How do you give someone critical feedback without them getting defensive but instead taking it in the spirit in which it was given?

Whether you are a manager who needs to deliver some suggested improvements for a team member, a spouse who needs to broach a difficult subject with your partner, or a parent who needs to course correct a child, it’s never easy to deliver criticism.

Everyone will struggle with it at some point in their lives. So, how can you do it effectively?

Open to Feedback

There are two types of feedback that people tend to be most receptive to hearing. I covered this more extensively in Coaching Toolkit: The Art of Feedback. Here’s the high level overview…

The first is the feedback that we consent to or ask for. People are much more likely to get defensive or push against unsolicited feedback. By contrast, even if the feedback is negative or critical, people tend to be more receptive when they ask for it.

The second is feedback that they already know but need to hear in order to work through. This is found in questions such as: what do YOU think about it? We tend to be more willing to acknowledge our own truth and perspective before accepting it from the outside.

In short, effective feedback is a function of whether or not the person receiving the feedback is open to it.

This naturally leads to the question: how do I get someone to be open to or solicit my feedback?

Critical Care

What is the key difference between how we relate to taunts from a bully versus advice from a parent? In this extreme example, it should be evident, that the difference, is intent. The bully intends to harm you. The parent, presumably intends to help you. At the core of this difference in intent, is the degree to which each of these individuals cares about you.

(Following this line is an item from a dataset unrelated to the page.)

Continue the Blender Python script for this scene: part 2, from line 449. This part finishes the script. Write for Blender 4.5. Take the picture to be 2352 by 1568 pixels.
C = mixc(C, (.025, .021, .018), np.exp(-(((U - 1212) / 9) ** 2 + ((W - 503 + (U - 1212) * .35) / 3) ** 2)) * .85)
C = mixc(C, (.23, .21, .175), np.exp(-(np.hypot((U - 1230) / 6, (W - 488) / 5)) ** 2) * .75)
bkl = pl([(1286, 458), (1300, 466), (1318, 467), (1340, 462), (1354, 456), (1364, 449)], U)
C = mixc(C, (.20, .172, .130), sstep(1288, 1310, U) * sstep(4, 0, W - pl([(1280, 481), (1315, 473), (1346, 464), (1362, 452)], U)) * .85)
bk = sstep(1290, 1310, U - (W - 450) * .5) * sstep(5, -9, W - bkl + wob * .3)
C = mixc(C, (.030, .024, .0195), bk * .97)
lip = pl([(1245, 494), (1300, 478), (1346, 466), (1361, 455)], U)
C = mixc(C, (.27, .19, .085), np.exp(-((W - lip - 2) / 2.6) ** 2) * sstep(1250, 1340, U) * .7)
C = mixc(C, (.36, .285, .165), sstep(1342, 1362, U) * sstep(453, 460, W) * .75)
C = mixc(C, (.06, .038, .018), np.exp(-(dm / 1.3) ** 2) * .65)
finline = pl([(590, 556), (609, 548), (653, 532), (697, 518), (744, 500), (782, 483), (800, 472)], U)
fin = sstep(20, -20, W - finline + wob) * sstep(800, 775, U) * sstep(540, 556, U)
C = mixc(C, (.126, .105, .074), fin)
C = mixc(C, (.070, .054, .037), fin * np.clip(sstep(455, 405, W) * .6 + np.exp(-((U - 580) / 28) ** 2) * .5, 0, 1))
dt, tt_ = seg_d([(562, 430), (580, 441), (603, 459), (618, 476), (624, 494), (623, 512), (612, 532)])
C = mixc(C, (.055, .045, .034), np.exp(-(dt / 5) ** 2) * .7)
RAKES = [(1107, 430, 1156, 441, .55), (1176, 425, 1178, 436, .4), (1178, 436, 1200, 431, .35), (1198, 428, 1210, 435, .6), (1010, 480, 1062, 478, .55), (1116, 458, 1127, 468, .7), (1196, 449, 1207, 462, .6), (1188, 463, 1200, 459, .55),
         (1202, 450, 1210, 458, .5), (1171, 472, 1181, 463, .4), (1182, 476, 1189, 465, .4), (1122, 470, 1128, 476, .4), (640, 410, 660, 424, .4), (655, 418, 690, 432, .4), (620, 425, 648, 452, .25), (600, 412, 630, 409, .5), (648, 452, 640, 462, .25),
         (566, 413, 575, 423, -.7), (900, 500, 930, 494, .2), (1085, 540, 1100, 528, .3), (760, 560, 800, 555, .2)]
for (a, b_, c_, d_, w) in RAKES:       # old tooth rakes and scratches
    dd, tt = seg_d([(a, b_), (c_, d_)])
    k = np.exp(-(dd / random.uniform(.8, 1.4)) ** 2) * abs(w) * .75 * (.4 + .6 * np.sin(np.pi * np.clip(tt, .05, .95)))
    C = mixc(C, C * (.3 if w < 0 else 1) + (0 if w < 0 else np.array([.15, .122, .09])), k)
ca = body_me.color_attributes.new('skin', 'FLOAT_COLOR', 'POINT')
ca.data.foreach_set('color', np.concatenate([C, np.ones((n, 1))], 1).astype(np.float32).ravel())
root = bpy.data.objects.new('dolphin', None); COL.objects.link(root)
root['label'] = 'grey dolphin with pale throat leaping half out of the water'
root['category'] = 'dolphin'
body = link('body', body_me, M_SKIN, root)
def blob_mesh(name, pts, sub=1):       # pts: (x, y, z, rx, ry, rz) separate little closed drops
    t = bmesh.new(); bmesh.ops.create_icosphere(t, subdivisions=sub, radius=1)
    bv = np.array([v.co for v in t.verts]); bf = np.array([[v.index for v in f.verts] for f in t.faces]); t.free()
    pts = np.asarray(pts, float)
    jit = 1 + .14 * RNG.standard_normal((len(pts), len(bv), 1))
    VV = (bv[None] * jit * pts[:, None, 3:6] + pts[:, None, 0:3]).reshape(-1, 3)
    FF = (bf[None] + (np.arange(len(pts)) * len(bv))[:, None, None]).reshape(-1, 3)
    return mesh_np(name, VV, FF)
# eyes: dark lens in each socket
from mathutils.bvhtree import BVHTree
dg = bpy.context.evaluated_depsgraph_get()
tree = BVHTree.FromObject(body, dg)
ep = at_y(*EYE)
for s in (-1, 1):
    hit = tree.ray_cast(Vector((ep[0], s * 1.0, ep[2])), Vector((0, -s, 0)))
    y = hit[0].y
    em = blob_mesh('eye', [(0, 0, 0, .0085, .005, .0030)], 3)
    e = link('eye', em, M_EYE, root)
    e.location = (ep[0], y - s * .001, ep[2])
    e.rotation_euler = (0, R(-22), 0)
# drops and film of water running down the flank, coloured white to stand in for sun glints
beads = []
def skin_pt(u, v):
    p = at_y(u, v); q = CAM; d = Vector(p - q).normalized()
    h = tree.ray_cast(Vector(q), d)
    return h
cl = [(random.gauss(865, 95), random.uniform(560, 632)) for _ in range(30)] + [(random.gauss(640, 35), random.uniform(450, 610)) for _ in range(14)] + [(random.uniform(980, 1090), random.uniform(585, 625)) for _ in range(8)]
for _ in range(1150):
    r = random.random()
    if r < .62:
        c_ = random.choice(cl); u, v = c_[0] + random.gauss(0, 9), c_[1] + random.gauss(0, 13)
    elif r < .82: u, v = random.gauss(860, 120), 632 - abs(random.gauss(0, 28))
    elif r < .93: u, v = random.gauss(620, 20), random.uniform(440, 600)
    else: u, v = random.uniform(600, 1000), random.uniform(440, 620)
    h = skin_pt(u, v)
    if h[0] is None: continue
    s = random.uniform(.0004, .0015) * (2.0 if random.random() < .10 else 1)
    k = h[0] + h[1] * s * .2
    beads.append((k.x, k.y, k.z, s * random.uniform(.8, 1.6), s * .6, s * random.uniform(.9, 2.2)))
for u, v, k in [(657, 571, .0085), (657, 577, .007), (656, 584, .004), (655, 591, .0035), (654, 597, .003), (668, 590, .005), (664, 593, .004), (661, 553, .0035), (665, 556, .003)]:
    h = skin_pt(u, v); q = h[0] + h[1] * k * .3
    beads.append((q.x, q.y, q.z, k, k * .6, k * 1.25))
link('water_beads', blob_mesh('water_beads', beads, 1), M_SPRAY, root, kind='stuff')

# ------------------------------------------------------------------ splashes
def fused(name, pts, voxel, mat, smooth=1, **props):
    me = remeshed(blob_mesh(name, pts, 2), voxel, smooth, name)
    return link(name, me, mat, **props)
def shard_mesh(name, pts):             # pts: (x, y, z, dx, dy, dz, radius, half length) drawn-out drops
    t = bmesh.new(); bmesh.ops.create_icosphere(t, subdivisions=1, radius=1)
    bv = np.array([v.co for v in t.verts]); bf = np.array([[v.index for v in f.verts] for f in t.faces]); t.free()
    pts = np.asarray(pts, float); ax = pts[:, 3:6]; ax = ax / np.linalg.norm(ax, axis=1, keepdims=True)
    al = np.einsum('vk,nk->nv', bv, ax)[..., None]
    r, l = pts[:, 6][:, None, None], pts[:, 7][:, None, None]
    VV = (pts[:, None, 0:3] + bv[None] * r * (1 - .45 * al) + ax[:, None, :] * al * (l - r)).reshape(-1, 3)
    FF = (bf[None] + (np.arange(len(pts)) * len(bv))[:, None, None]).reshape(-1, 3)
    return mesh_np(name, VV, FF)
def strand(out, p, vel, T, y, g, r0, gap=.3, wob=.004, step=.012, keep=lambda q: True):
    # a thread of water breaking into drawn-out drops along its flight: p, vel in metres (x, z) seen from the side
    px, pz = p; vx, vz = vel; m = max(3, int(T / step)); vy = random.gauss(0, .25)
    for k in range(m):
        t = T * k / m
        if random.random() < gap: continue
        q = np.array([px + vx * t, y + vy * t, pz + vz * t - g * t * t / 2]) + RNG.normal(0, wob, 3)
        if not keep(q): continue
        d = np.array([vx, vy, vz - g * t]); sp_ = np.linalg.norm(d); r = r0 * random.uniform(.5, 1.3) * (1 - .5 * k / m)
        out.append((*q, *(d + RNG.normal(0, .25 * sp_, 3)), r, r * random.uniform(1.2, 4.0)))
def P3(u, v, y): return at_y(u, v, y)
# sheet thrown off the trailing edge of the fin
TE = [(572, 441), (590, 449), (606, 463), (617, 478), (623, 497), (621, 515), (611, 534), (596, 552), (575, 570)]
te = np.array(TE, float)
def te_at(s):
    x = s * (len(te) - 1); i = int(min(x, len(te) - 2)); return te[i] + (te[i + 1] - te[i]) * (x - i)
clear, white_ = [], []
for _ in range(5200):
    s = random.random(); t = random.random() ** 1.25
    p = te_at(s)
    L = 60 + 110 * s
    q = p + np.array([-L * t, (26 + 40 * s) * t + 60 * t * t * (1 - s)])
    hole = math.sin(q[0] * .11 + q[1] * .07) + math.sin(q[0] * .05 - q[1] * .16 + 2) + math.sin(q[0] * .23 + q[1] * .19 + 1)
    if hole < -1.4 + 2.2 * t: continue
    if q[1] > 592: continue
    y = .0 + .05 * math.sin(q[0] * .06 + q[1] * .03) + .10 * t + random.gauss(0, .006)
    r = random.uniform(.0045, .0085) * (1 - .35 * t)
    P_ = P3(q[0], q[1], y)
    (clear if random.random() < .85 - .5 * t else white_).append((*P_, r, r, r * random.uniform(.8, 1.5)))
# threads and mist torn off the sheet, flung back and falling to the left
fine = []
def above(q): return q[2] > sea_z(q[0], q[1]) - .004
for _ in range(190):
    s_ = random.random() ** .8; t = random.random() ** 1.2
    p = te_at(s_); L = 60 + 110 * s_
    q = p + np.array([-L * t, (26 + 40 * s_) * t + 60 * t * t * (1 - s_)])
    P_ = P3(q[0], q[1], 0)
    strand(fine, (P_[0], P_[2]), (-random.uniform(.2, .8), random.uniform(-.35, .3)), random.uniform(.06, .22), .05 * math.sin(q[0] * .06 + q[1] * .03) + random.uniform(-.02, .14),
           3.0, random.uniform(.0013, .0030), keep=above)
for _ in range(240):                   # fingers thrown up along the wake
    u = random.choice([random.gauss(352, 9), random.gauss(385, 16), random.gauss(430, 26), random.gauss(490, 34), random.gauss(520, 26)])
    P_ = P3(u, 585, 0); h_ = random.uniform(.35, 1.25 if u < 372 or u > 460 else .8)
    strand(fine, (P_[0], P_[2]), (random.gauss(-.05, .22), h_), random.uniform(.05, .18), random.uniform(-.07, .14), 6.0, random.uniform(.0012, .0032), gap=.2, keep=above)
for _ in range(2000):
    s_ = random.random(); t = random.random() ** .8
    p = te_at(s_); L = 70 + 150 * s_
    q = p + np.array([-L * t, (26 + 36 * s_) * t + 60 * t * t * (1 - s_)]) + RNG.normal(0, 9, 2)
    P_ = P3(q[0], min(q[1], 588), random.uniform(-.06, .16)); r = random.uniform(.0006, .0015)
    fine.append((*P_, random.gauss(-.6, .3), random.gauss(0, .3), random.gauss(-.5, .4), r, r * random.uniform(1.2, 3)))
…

Ideally, we want those who are critical of us, to also care about us, or at the very least care about what we’re doing as part of a team.

Imagine a spectrum of caring from no care at all with a potential to harm, extending to deep care with the intention to see one flourish. Now place people from your life along that spectrum.

Which of these individuals are you most interested in hearing feedback from, especially negative or critical feedback?

Hopefully you can see that the closer you get toward care, the more likely you would be to accept or even embrace the feedback.

Now ask yourself…

Where are you on the continuum of care?

Do the people in your world, at home or at work, place you to the left, the center, or the right of that spectrum? If you want to have people seek out your feedback, or at the very least consent to it, then you need to make sure they sense that you care.

Care is at the core of critical feedback. Make sure that you are attending to it, before trying to give people advice. Because if you don’t, you could be wasting your breath.